Dari beberapa kisah anak durhaka, ibu lebih populer dibanding dengan ayah. Ini lantaran, dalam hal mengasuh anak, ibu adalah manusia paling susah dan payah. Sembilan bulan ia mengandung, melahirkan dengan penuh perjuangan dan nyawa menjadi taruhannya, menyusui setidaknya hingga dua tahun, menggendong saat rewel, hingga harus kehilangan wajah cantik yang sangat ia jaga saat sebelum punya anak.
Dari itulah, ketika Rasulullah ditanya oleh seorang shahabat mengenai orang yang wajib dihormati, beliau menjawab “Ibumu”. Jawaban itu beliau ulangi hingga tiga kali, barulah beliau menjawab “Ayahmu”. Sebuah gambaran, betapa kedudukan ibu berada di tiga tingkat di atas ayah. Seorang ibu ketika disakiti dan didurhakai, tidak heran jika demikian dahsyat akibatnya.
Soal kedahsyatan doa orang tua, sebagaimana disebutkan dalam sebuah hadis, “Tiga macam golongan yang doanya mustajab dan tidak diragukan lagi kedahsyatannya, yakni doa orang tua kepada anaknya, doa musafir (orang yang sedang berpergian), dan orang yang dizalimi.” (HR. Bukhari dan Muslim).
Semua orang tua pasti menginginkan anaknya sukses dan bahagia. Doa adalah bagian dari ikhtiar yang paling dahsyat untuk mewujudkan keinginan itu. Akan tetapi, bukan hanya doa kebaikan saja yang terbilang dahsyat, doa buruk pada anaknya bahkan lebih dahsyat. Terkadang, bersifat kontan, terkabulkan seketika itu.

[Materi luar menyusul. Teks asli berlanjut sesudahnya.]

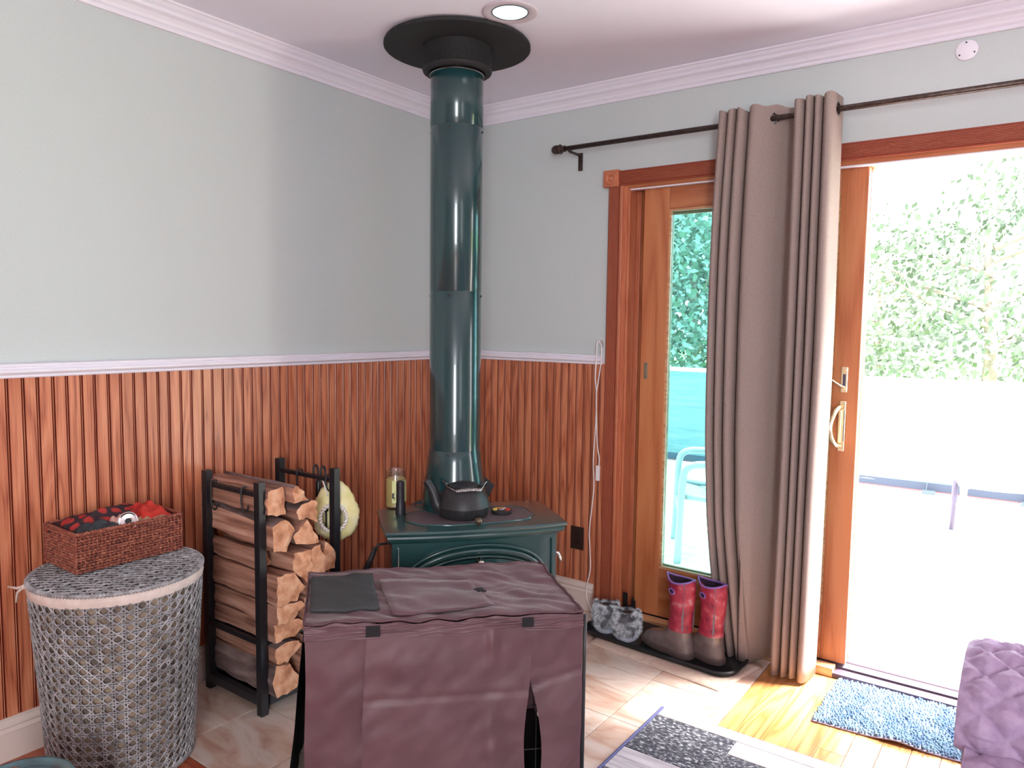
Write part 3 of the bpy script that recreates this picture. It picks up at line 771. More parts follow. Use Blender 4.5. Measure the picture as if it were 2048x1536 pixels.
# ------------------------------------------------------------------ firewood rack
RX0, RX1, RY0, RY1 = 0.085, 0.405, -1.507, -1.195
rk = thing('firewood_rack', 'black square-tube firewood rack with four posts against the panelled wall', 'log rack', (0.245, -1.35, 0))
hw = 0.014
for (px, py) in ((RX0, RY0), (RX1, RY0 - 0.008), (RX0, RY1), (RX1, RY1)):
    MB().box(px - hw, px + hw, py - hw, py + hw, 0.0, 0.806, bev=0.002).build('post', BLACKM, rk, world=True)
for py in (RY0 - 0.004, RY1):
    MB().box(RX0 + hw, RX1 - hw, py - 0.008, py + 0.008, 0.752, 0.768, bev=0.002).build('top_rail', BLACKM, rk, world=True)
    MB().box(RX0 + hw, RX1 - hw, py - 0.012, py + 0.012, 0.03, 0.062, bev=0.002).build('bottom_rail', BLACKM, rk, world=True)
    MB().box(RX0 + hw, RX1 - hw, py - 0.008, py + 0.008, 0.240, 0.256, bev=0.002).build('shelf_rail', BLACKM, rk, world=True)
for px in (RX0, RX1):
    MB().box(px - 0.012, px + 0.012, RY0 + hw, RY1 - hw, 0.03, 0.062, bev=0.002).build('bottom_rail', BLACKM, rk, world=True)
    MB().box(px - 0.007, px + 0.007, RY0 + hw, RY1 - hw, 0.240, 0.256, bev=0.002).build('shelf_rail', BLACKM, rk, world=True)
for px in (0.165, 0.245, 0.325):
    MB().box(px - 0.006, px + 0.006, RY0 + 0.008, RY1 - 0.008, 0.244, 0.254).build('shelf_slat', BLACKM, rk, world=True)
MB().box(RX0, RX1, RY0, RY1, 0.034, 0.040).build('ash_tray_sheet', BLACKM, rk, world=True)
for (x_, z_, s_) in ((0.395, 0.0, 1), (0.42, 0.263, 1), (0.42, 0.16, 1)):
    pass

def shook(x_, y_, drop, label, flip=1):
    p = [(0, 0.012 * flip, -0.004), (0, 0.012 * flip, 0.012), (0, 0.0, 0.016), (0, -0.012 * flip, 0.010), (0, -0.013 * flip, -0.02), (0, -0.013 * flip, -drop + 0.02), (0.004, -0.012 * flip, -drop), (0.018, -0.012 * flip, -drop - 0.010), (0.032, -0.012 * flip, -drop), (0.036, -0.012 * flip, -drop + 0.014)]
    o_ = MB().tube(cat_rom(p, 4), 0.0032, 7).build('s_hook', IRON, None, smooth=True)
    o_.location = (x_, y_, 0.760)
    tag(o_, label, 'hook', 'iron hooks on the log rack')
shook(0.135, RY0 - 0.004, 0.075, 'iron hook on the near rail of the log rack, beside its wall-side post')
shook(0.315, RY0 - 0.004, 0.055, 'iron hook on the near rail of the log rack, beside its room-side post')
shook(0.205, RY1, 0.070, 'bare iron hook on the far rail of the log rack')

def hang_tool(name, label, x_, dz, headfn):
    o_ = thing(name, label, 'fireplace tool', (x_, RY1 + 0.004, 0.0), R(180), 'fireplace tools on the log rack')
    MB().tube(cat_rom([(0.0, 0.014, 0.772), (0.0, 0.014, 0.792), (0.008, 0.0, 0.802), (0.014, -0.014, 0.795), (0.014, -0.018, 0.775), (0.012, -0.018, 0.74 - dz)], 5), 0.0042, 7).build('loop', IRON, o_, smooth=True)
    MB().tube([(0.012, -0.018, 0.745 - dz), (0.012, -0.018, 0.738 - dz), (0.012, -0.018, 0.69 - dz), (0.012, -0.018, 0.640 - dz)], [0.007, 0.011, 0.012, 0.009], 10).build('grip', simple('black_grip', (0.008, 0.008, 0.01), 0.35), o_, smooth=True)
    MB().tube([(0.012, -0.018, 0.64 - dz), (0.012, -0.018, 0.34)], 0.004, 6).build('shaft', IRON, o_)
    headfn(o_)
hang_tool('poker', 'black fireplace poker hanging on the far rail, nearer the middle', 0.300, 0.0, lambda o_: MB().tube([(0.012, -0.018, 0.34), (0.012, -0.018, 0.30), (0.03, -0.018, 0.31)], [0.005, 0.004, 0.002], 6).build('hooked_tip', IRON, o_))
hang_tool('ash_shovel', 'black ash shovel hanging on the far rail, nearer the front post', 0.342, 0.012, lambda o_: MB().box(-0.02, 0.044, -0.022, -0.018, 0.27, 0.345).build('blade', IRON, o_))
shook(0.372, RY1, 0.03, 'iron hook on the far rail, tight against the post with the cap')

# ruffled yellow cap
bag = thing('elastic_cap', 'ruffled pale yellow plastic cap with an elastic rim hung on the log rack post', 'cap', (0.379, -1.180, 0.612))
YEL = noisy('yellow_plastic', [(0.66, 0.60, 0.22), (0.82, 0.74, 0.38), (0.80, 0.78, 0.60)], nscale=16, rough=0.4)
bdir = Vector((0.76, -0.65, 0)).normalized(); sdir = Vector((0.65, 0.76, 0)).normalized()
mb = MB(); rings = []
nn = 64
def cap_c(u):  # along depth
    return -bdir * (0.050 * u) 
for i, (u, r1, w_) in enumerate(((0.0, 0.044, 0.010), (0.06, 0.052, 0.010), (0.14, 0.066, 0.006), (0.30, 0.082, 0.004), (0.5, 0.090, 0.003), (0.72, 0.084, 0.003), (0.9, 0.060, 0.003), (1.0, 0.03, 0.002), (1.03, 0.002, 0))):
    rg = []
    for k_ in range(nn):
        a = 2 * PI * k_ / nn
        rr_ = r1 + w_ * math.sin(a * 22 + i) * 0.5 + 0.10 * r1 * noise.noise(Vector((math.cos(a) * 2, math.sin(a) * 2, u * 3)))
        stretch = 1.0 + (0.42 if math.sin(a) > 0 else 0.05) * max(0, math.sin(a)) ** 3 * min(1, u * 3)
        shf = sdir * (0.010 * min(1, u * 2.5))
        rg.append(cap_c(u) + shf + sdir * (rr_ * math.cos(a)) + Vector((0, 0, rr_ * 1.08 * stretch * math.sin(a))))
    rings.append(rg)
mb.rings(rings, cap=False)
mb.build('shell', YEL, bag, smooth=True)
pts = []
for k_ in range(120):
    a = 2 * PI * k_ / 120
    rr_ = 0.047 + 0.005 * math.sin(a * 24)
    pts.append(sdir * (rr_ * math.cos(a)) + Vector((0, 0, rr_ * 1.08 * math.sin(a))) + bdir * (0.006 + 0.004 * math.cos(a * 24)))
MB().tube(pts, 0.0045, 6, closed=True).build('elastic_rim', simple('white_ruffle', (0.86, 0.80, 0.74), 0.6), bag, smooth=True)
# hanging strap of the cap up to the rail
MB().tube([sdir * -0.02 + Vector((0, 0, 0.085)), sdir * -0.035 - bdir * 0.03 + Vector((0, 0, 0.13)), sdir * -0.05 - bdir * 0.07 + Vector((0, 0, 0.142))], 0.003, 6).build('hanging_loop', simple('white_ruffle_2', (0.86, 0.80, 0.74), 0.6), bag)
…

Kenapa demikian? Ketika orang tua didurhakai, dua golongan dari tiga macam golongan di atas menyatu padanya; orang tua dan terzalimi, sehingga doa yang diucapkan melesat demikian cepat. Terlebih itu jika doa itu diucapkan oleh seorang ibu dengan tiga kali kekuatan dibanding ayah. Makanya, kita mendengar beberapa kisah tentang anak durhaka pada ibunya, demikian kontan tertimpa musibah padanya.
Doa buruk yang bisa menjadi kutukan bagi anak ini bukan berarti sebagai anak harus menghindar dan mewaspadai. Hal itu tak lebih merupakan kemurkaan Allah, sebagai balasan atas kezaliman anak pada orang tua saat mendurhakai mereka. Allah murka, karena sang anak tidak bisa membalas jasa dan kasih sayang yang telah diberikan.
Oleh karena itu, keberadaan orang tua jangan dipandang sebagai beban hidup, karena orang tua kita tidak pernah menjadikan kita sebagai beban hidup mereka. Justru kita harus bersyukur, karena mereka adalah jimat kebahagiaan melalui doa yang dipanjatkan. Semoga kita tercatat sebagai anak yang berbakti. Amin.